Overview: Recovering high resolution (HR) image from its low resolution (LR) image is an important issue in the field of digital image processing and other vision tasks. Recently, Dong et al. found that a convolutional neural network (CNN) can be used to learn end-to-end mapping from LR to HR. The network is expanded into many different forms, using sub-pixel convolutional network, very deep convolutional network, and recursive residual network. Although these models have achieved the desired results, the issues still exist some problems as described as following. First, most methods use up-sampling operators, such as bi-cubic interpolation, to upscale the input image to the bigger size. This pre-processing adds considerable unnecessary computations and often results in visible reconstruction artifacts. To solve this problem, there are several algorithms such as ESPCN using sub-pixels and FSRCNN with transposed convolution. However, the network structures of these methods are extremely too simple to lean complex and detailed mappings. Second, most existing methods use only L2 to optimize the network, which will result in an excessively smooth image less suitable for human vision.
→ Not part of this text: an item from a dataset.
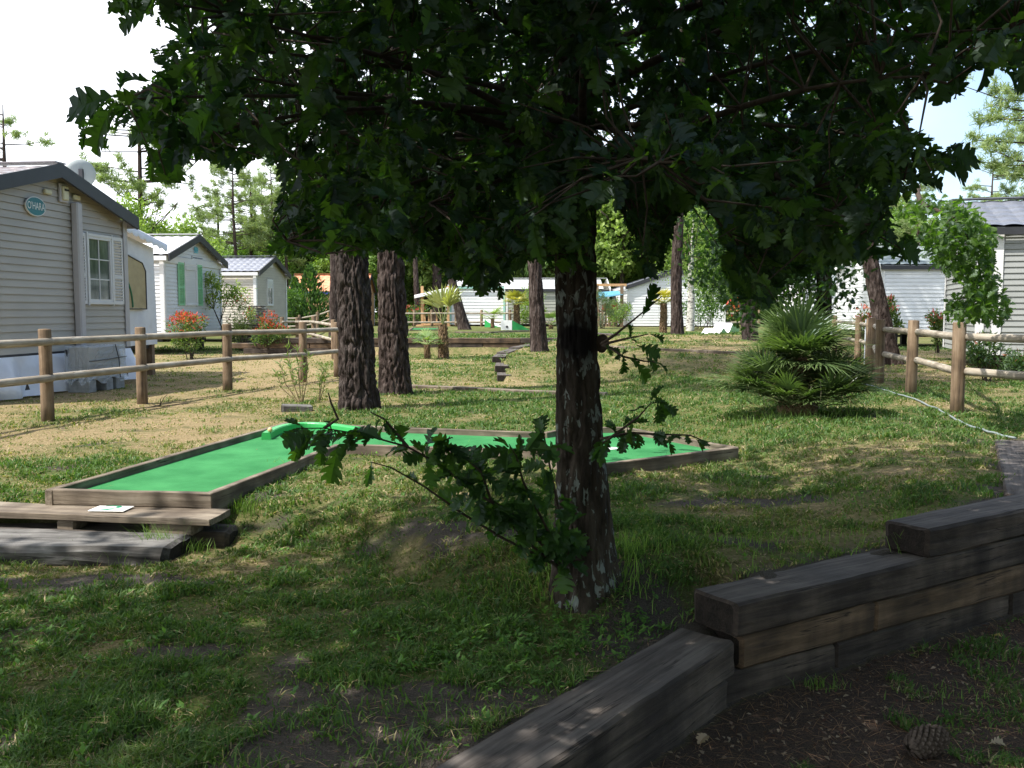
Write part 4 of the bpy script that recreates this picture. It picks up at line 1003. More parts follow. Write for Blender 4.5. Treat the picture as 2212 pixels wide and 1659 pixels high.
# ------------------------------------------------------------------ far mini golf obstacles
def prism(mb, prof, p0, ax, wid):
    """prof: (s, z) outline in the plane along ax (Vector), extruded by wid (Vector)"""
    n_ = len(prof); a = [p0 + ax * s + Vector((0, 0, z)) for s, z in prof]; b_ = [v + wid for v in a]
    mb.add(a + b_, [tuple(range(n_)), tuple(range(n_, 2 * n_))[::-1]] + [(i, n_ + i, n_ + (i + 1) % n_, (i + 1) % n_) for i in range(n_)])
zq = 0.47
r1 = at_z(1106, 713, zq); ax = Vector((0.82, -0.0 + 0.2, 0)).normalized(); wd = (at_z(1082, 713, zq) - r1); wd.z = 0
rp = thing('golf_ramp', 'wedge-shaped golf ramp with a white holed face and green side on the upper lawn', 'golf obstacle', r1)
mb = MB(); prism(mb, [(0, 0), (0.8, 0), (0.0, 0.42)], r1, ax, wd); mb.build('ramp_body', M['green_plastic'], rp)
fn = Vector((wd.y, -wd.x, 0)).normalized(); fn = fn if fn.y < 0 else -fn
mb = MB(); e = fn * 0.012
mb.add([r1 + e, r1 + wd + e, r1 + wd + e + Vector((0, 0, 0.42)), r1 + e + Vector((0, 0, 0.42)), r1, r1 + wd, r1 + wd + Vector((0, 0, 0.42)), r1 + Vector((0, 0, 0.42))], [(0, 1, 2, 3), (3, 2, 6, 7), (1, 5, 6, 2), (0, 3, 7, 4)]); rf_ = mb.build('white_face', M['white_paint'], rp)
mb = MB(); hcx = at_y(1096, 707.6, r1.y - 0.03); mb.lathe([(0, 0), (0.05, 0), (0.05, 0.01)], (0, 0, 0), 16, Matrix.Translation(r1 + wd * 0.45 + Vector((0, 0, 0.14)) + fn * 0.02) @ Matrix.Rotation(math.pi / 2, 4, 'X')); mb.build('ball_hole', M['under'], rf_)
q0 = at_z(1047, 706, zq - 0.02); q0 = Vector((q0.x, q0.y, 0.42)); ax = Vector((1, -0.3, 0)).normalized()
mb = MB(); pr_ = [(0, 0), (1.0, 0)] + [(1.0 * (1 - (i / 10)) , 0.40 * (i / 10) ** 2 + 0.012) for i in range(11)]
prism(mb, pr_, q0, ax, Vector((0.25, 0.9, 0))); qp = thing('quarter_pipe', 'small curved golf quarter pipe, green sided with a white slope, left of the holed ramp', 'golf obstacle', q0); mb.build('pipe_body', M['green_plastic'], qp)
mb = MB(); top = [(s, z) for s, z in pr_[2:]]; vs = []
for s, z in top: vs += [q0 + ax * s + Vector((0.0, 0.03, z + 0.012)), q0 + ax * s + Vector((0.25, 0.87, z + 0.012))]
mb.add(vs, [(2 * i, 2 * i + 1, 2 * i + 3, 2 * i + 2) for i in range(len(top) - 1)], True); mb.build('white_slope', M['white_paint'], qp)
L_ = at_z(1519, 726.5, 0.45); R_w = at_z(1552, 727, 0.45); far = at_z(1597, 718.5, 0.45)
ax = (far - R_w); LW = ax.length; ax.normalize(); wd = L_ - R_w; wd.z = 0; wd = wd * 1.25
prw = [(0, 0.0)] + [(LW * i / 30, 0.03 + 0.30 * (i / 30) ** 0.8 + 0.13 * math.sin(i / 30 * 4 * math.pi - 0.7) * min(1, i / 6)) for i in range(31)] + [(LW, 0)]
wv = thing('wave_obstacle', 'white double-wave golf obstacle with green sides on the upper lawn right of the straight pines', 'golf obstacle', R_w)
mb = MB(); prism(mb, prw, R_w, ax, wd); mb.build('wave_side', M['green_plastic'], wv)
mb = MB(); vs = []
for s, z in prw[1:-1]: vs += [R_w + ax * s + Vector((0, 0, z + 0.015)) - wd * 0.0, R_w + ax * s + wd + Vector((0, 0, z + 0.015))]
mb.add(vs, [(2 * i, 2 * i + 2, 2 * i + 3, 2 * i + 1) for i in range(30)], True); mb.build('wave_top', M['white_paint'], wv)
# second and third lanes, low
def small_lane(label, pts, z):
    P4 = [at_z(px, py, z) for px, py in pts]; t = thing('mini_golf_lane', label, 'mini golf lane', P4[0])
    for i in range(len(P4)): sleeper('board', P4[i], P4[(i + 1) % len(P4)], 0.07, 0.14, M['board'], t, 400 + i, side=1, bev=0.006)
    mb = MB(); mb.add([v + Vector((0, 0, -0.045)) for v in P4], [tuple(range(len(P4)))]); mb.build('turf', M['turf'], t)
small_lane('distant narrow golf lane of faded green turf left of the straight pine', [(1500, 744), (1566, 741), (1420, 727), (1352, 728)], 0.48)
small_lane('distant golf lane with grey boards at the left of the upper lawn', [(882, 712), (960, 711), (955, 707), (890, 707)], 0.5)

# ------------------------------------------------------------------ pine cone and litter
cone = at_z(2000, 1628, -0.42)
mb = MB()
ax_c = Vector((0.9, 0.35, 0.12)).normalized(); Mq = ax_c.to_track_quat('Z', 'Y').to_matrix().to_4x4(); Mq.translation = cone + Vector((-0.08, -0.02, 0.03))
for i in range(150):
    t = i / 150; a = i * 2.39996; r = 0.045 * math.sin(math.pi * (0.12 + 0.83 * t)) ** 0.7; z = 0.17 * t
    d = Vector((math.cos(a), math.sin(a), 0)); s = Vector((-d.y, d.x, 0)); c = d * r * 0.5 + Vector((0, 0, z)); tip = d * (r + 0.014) + Vector((0, 0, z + 0.012))
    w = 0.009
    mb.add([Mq @ v for v in (c - s * w * 0.6, c + s * w * 0.6, tip + s * w, tip - s * w, tip + d * 0.004 + Vector((0, 0, 0.008)), c + Vector((0, 0, 0.008)))], [(0, 1, 2, 3), (3, 2, 4), (0, 3, 4, 5), (1, 5, 4, 2)])
o = mb.build('pine_cone', noisy('pine_cone_scales', (0.04, 0.03, 0.024), (0.15, 0.12, 0.1), scale=60, rough=0.9)); tag(o, 'large open pine cone lying on the ground below the timber wall', 'pine cone')
#SPLIT2

# ------------------------------------------------------------------ vegetation tools
def unit(a): return a / np.maximum(1e-9, np.linalg.norm(a, axis=-1, keepdims=True))
def frames(ax, nrm):
    x = unit(ax); z = nrm - (nrm * x).sum(-1, keepdims=True) * x; z = unit(z); y = np.cross(z, x)
    return np.stack([x, y, z], -1)       # columns
def inst(TV, TF, pos, R, scale, col):
    """template verts, faces -> many copies"""
    N = len(pos); V = np.einsum('nij,vj->nvi', R, TV) * np.asarray(scale).reshape(-1, 1, 1) + pos[:, None, :]
    F = (TF[None] + (np.arange(N) * len(TV))[:, None, None]).reshape(-1, TF.shape[1])
    Cc = np.repeat(col[:, None, :], len(TV), 1)
    return V.reshape(-1, 3), F, Cc.reshape(-1, 3)
def merge(parts):
    V, F, Cc = [], [], []; b = 0
    for v, f, c in parts:
        V.append(v); F.append(f + b); Cc.append(c); b += len(v)
    return np.concatenate(V), np.concatenate(F), np.concatenate(Cc)
def rdir(n, rng=RNG):
    return unit(rng.normal(size=(n, 3)))
# lobed oak leaf
st = [(0, .004, 0), (.12, .012, 0), (.17, .05, .01), (.23, .15, .03), (.27, .16, .06), (.32, .06, .0), (.40, .20, .04), (.46, .25, .09), (.51, .10, .0), (.59, .26, .04), (.67, .32, .09), (.71, .14, .0), (.79, .25, .04), (.86, .24, .08), (.89, .10, .0), (.95, .11, .02), (1.0, .03, 0)]
OV = []; OF = []
for i, (x, w, dx) in enumerate(st):
    zc = 0.06 * math.sin(x * 2.6) - 0.16 * x * x
    OV += [(x, 0, zc), (x + dx, w, zc + 0.22 * w + 0.02 * math.sin(i * 2.5)), (x + dx, -w, zc + 0.22 * w - 0.02 * math.sin(i * 2.1))]
for i in range(len(st) - 1):
    a = i * 3; OF += [(a, a + 3, a + 4, a + 1), (a + 3, a, a + 2, a + 5)]
OV = np.array(OV); OF = np.array(OF)
RV = np.array([(0, 0, 0), (.45, .3, .07), (1, 0, -.08), (.45, -.3, .07)]); RF = np.array([(0, 3, 2, 1)])   # simple leaf
LV6 = np.array([(0, .0, 0), (.3, .2, .06), (.75, .16, 0), (1, 0, -.08), (.75, -.16, 0), (.3, -.2, .06)]); LF6 = np.array([(0, 5, 2, 1), (5, 4, 3, 2)])
LV6 = np.array([(0, -.02, 0), (0, .02, 0), (.45, -.2, .03), (.45, .2, .03), (1, -.02, -.1), (1, .02, -.1)]); LF6 = np.array([(0, 2, 3, 1), (2, 4, 5, 3)])

def lerpc(a, b, t): return np.array(a)[None] * (1 - t[:, None]) + np.array(b)[None] * t[:, None]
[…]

Third, those methods cannot reconstruct more than one scale, which means a model is only for one scale, and this will increase the extra-works of training for the other scales, especially for large-scale training.
To address these defects, we propose a deep cascaded network (DCN). DCN is a cascade structure, and it takes an LR image as input and predicts a residual image in each scale. The predicted residual for each scale is used to efficiently reconstruct the HR image through up-sampling and adding operations. We train the DCN with L2 and perceptual loss function to obtain a robust image.
Our approach differs from existing CNN-based methods in the following aspects:
1) Multiple scales with cascade layers. Our network has a cascade structure and generates multiple intermediate SR predictions in feed-forward process. This progressive reconstruction can get more accurate results. Our 4× model can obtain 1.5×, 2×, 2.5×, 3×, 3.5× reconstructed images.
2) Optimize network with L2 and perceptual loss function. Using L2 can get more accurate pixel-level reconstruction and using perceptual loss function may be closer to human vision.
3) Features extraction on LR image. Our method does not require traditional interpolation methods to up-sample images as a pre-processing, thus greatly reducing the computational complexity.
Extensive experiments on several large benchmark datasets show that the proposed approach performs better than existing methods in terms of accuracy and visual improvement.